***** Available records

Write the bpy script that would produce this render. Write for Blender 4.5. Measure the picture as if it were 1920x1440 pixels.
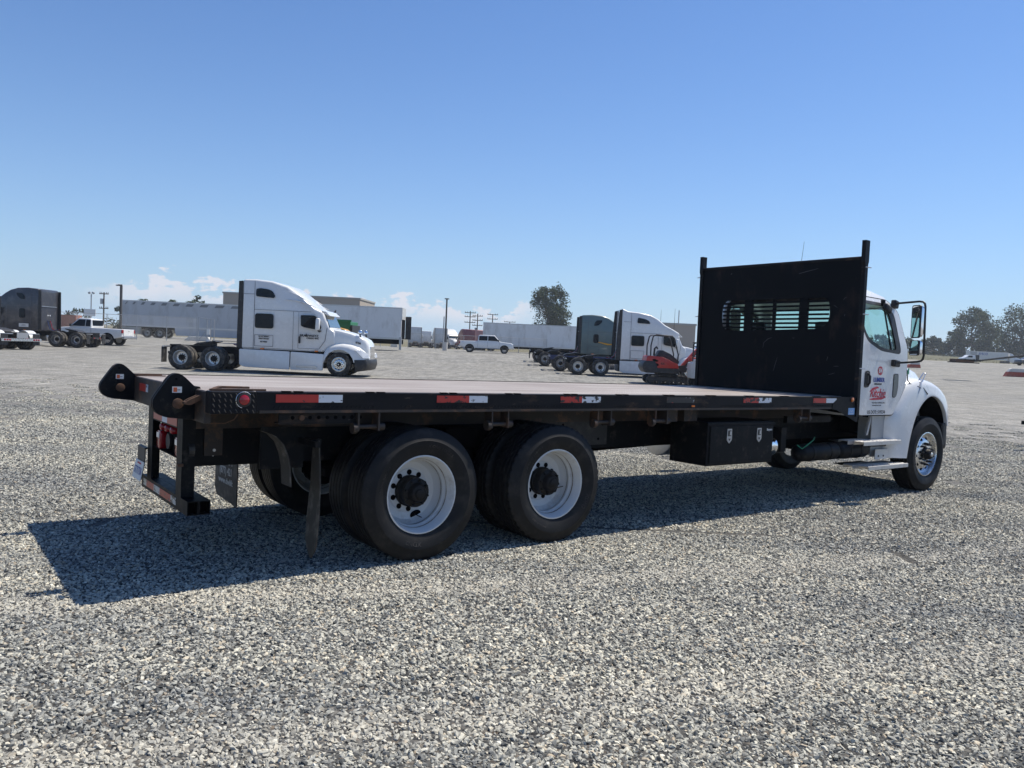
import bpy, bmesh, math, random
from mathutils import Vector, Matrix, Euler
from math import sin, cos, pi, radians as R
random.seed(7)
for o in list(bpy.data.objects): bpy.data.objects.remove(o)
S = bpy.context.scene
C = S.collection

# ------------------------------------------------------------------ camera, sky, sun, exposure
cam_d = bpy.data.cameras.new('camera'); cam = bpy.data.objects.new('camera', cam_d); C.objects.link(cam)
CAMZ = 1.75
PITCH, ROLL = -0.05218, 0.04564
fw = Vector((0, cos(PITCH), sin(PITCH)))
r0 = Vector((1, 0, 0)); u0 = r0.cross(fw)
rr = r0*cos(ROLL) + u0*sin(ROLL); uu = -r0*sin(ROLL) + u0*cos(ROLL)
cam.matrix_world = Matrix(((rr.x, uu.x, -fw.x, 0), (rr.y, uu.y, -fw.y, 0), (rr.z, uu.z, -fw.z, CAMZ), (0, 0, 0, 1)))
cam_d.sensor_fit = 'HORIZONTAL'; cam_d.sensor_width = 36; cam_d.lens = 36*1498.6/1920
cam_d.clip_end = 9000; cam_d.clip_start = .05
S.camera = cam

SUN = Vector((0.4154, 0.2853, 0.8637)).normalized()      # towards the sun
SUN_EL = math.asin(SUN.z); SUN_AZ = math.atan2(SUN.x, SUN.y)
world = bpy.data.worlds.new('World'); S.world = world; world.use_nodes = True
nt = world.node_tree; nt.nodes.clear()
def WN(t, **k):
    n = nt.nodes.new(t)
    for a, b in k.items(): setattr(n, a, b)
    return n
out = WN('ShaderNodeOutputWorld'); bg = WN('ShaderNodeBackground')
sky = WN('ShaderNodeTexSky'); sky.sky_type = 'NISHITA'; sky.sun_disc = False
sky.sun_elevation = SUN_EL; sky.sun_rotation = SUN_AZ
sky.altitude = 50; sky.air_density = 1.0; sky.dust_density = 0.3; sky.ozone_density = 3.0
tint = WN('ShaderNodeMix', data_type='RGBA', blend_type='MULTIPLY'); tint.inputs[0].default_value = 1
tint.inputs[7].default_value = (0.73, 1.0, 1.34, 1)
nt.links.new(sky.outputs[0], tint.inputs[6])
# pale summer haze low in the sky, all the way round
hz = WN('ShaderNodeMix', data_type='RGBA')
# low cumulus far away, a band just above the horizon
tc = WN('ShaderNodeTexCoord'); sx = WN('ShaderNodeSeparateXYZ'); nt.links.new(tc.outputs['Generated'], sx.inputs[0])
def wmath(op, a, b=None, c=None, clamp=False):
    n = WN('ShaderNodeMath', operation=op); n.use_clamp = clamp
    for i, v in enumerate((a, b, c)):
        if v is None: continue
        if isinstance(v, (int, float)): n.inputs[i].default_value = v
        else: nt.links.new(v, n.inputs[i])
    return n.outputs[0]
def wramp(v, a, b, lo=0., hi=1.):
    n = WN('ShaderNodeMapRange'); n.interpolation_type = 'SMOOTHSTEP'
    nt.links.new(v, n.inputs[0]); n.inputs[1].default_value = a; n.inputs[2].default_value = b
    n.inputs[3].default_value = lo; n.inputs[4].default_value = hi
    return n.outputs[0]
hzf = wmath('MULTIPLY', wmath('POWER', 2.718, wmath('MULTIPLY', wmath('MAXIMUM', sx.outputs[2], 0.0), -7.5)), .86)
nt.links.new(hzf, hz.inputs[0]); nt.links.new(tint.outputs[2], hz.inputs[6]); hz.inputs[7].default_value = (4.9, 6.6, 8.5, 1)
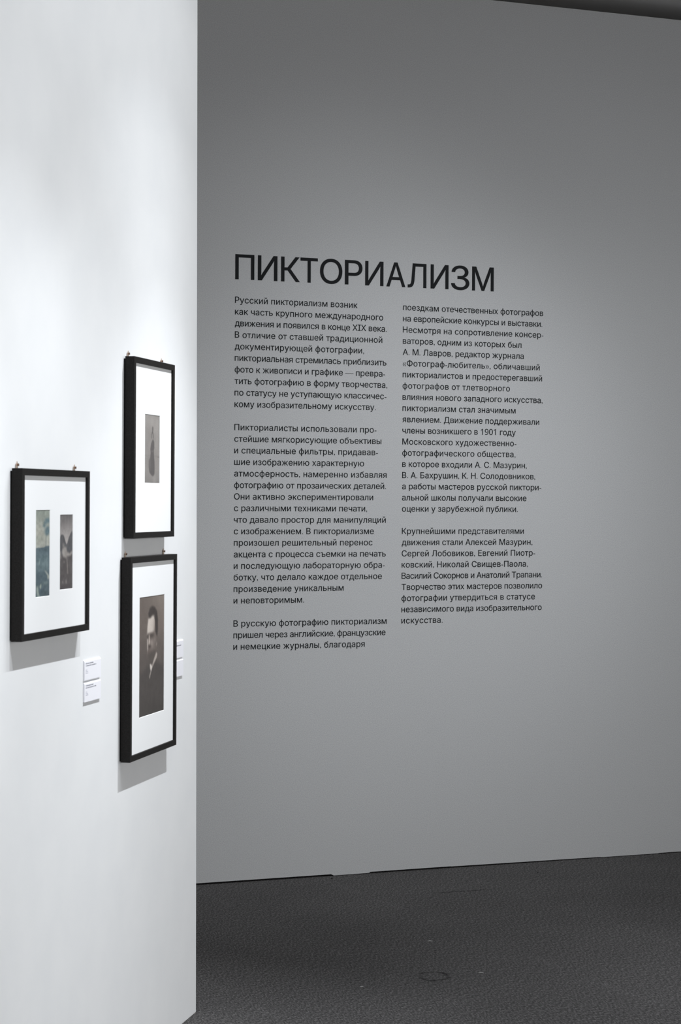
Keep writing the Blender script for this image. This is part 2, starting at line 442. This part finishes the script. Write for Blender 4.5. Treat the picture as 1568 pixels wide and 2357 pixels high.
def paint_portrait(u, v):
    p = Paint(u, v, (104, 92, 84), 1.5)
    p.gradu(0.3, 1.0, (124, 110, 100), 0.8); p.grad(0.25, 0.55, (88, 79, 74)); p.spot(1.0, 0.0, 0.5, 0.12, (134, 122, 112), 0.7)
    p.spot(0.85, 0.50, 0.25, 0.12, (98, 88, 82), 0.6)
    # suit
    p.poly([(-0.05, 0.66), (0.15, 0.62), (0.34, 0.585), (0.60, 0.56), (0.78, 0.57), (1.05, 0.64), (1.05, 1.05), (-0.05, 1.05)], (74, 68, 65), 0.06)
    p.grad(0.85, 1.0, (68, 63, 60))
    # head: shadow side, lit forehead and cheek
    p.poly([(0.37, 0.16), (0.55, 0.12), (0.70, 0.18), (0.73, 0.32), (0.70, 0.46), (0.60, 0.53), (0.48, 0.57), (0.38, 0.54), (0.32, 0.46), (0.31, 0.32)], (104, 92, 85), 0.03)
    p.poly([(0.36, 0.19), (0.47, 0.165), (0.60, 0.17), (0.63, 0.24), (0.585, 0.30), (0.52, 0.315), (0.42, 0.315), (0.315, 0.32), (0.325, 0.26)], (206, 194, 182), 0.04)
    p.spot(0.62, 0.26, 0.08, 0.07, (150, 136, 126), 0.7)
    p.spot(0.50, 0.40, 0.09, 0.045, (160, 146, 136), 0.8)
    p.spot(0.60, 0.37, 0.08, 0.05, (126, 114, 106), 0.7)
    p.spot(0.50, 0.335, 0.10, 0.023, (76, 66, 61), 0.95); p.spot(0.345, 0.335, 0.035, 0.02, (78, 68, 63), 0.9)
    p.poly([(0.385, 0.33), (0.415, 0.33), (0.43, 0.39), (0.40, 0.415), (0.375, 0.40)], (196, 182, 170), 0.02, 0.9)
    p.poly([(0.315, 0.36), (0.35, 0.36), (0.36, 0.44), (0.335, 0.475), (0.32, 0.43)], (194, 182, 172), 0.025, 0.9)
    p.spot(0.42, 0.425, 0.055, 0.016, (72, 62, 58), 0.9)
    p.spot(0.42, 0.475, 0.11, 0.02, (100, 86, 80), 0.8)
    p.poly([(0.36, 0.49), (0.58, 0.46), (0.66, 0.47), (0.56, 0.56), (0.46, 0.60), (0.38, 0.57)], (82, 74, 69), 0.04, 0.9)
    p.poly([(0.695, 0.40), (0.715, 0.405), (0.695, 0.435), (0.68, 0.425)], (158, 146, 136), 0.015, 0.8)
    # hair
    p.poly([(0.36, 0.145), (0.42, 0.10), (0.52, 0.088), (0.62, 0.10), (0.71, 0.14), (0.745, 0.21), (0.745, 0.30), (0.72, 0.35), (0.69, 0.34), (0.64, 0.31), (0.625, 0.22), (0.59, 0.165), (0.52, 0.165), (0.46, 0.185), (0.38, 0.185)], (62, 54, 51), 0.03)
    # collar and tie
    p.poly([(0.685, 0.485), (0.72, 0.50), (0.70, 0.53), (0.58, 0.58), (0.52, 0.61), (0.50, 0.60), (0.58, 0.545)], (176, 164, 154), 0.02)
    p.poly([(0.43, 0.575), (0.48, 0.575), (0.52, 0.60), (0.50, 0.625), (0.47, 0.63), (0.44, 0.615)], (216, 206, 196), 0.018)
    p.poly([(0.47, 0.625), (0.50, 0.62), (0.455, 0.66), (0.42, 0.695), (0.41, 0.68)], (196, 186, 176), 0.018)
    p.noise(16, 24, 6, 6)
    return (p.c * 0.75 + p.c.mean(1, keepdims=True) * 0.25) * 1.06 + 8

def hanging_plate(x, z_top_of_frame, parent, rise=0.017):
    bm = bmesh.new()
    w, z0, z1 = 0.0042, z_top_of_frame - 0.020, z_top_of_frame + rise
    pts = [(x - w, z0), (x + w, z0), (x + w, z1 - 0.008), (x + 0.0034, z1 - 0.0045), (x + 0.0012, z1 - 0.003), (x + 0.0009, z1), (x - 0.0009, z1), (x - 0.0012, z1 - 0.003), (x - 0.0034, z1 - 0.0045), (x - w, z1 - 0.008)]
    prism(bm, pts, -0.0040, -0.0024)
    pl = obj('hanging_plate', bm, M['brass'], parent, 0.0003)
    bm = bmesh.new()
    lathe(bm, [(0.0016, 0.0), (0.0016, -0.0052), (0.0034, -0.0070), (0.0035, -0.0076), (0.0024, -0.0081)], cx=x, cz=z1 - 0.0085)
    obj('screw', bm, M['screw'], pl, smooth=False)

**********

_Stated problem_: Repeat exactly and only the lines from the start of the data above through the line that holds "C = S.collection", inclusive. Pictures do not belong in the copy.

_Complete response_:
Write the bpy script that would produce this render. Write for Blender 4.5. Measure the picture as if it were 1920x1440 pixels.
import bpy, bmesh, math, random
from mathutils import Vector, Matrix, Euler
from math import sin, cos, pi, radians as R
random.seed(7)
for o in list(bpy.data.objects): bpy.data.objects.remove(o)
S = bpy.context.scene
C = S.collection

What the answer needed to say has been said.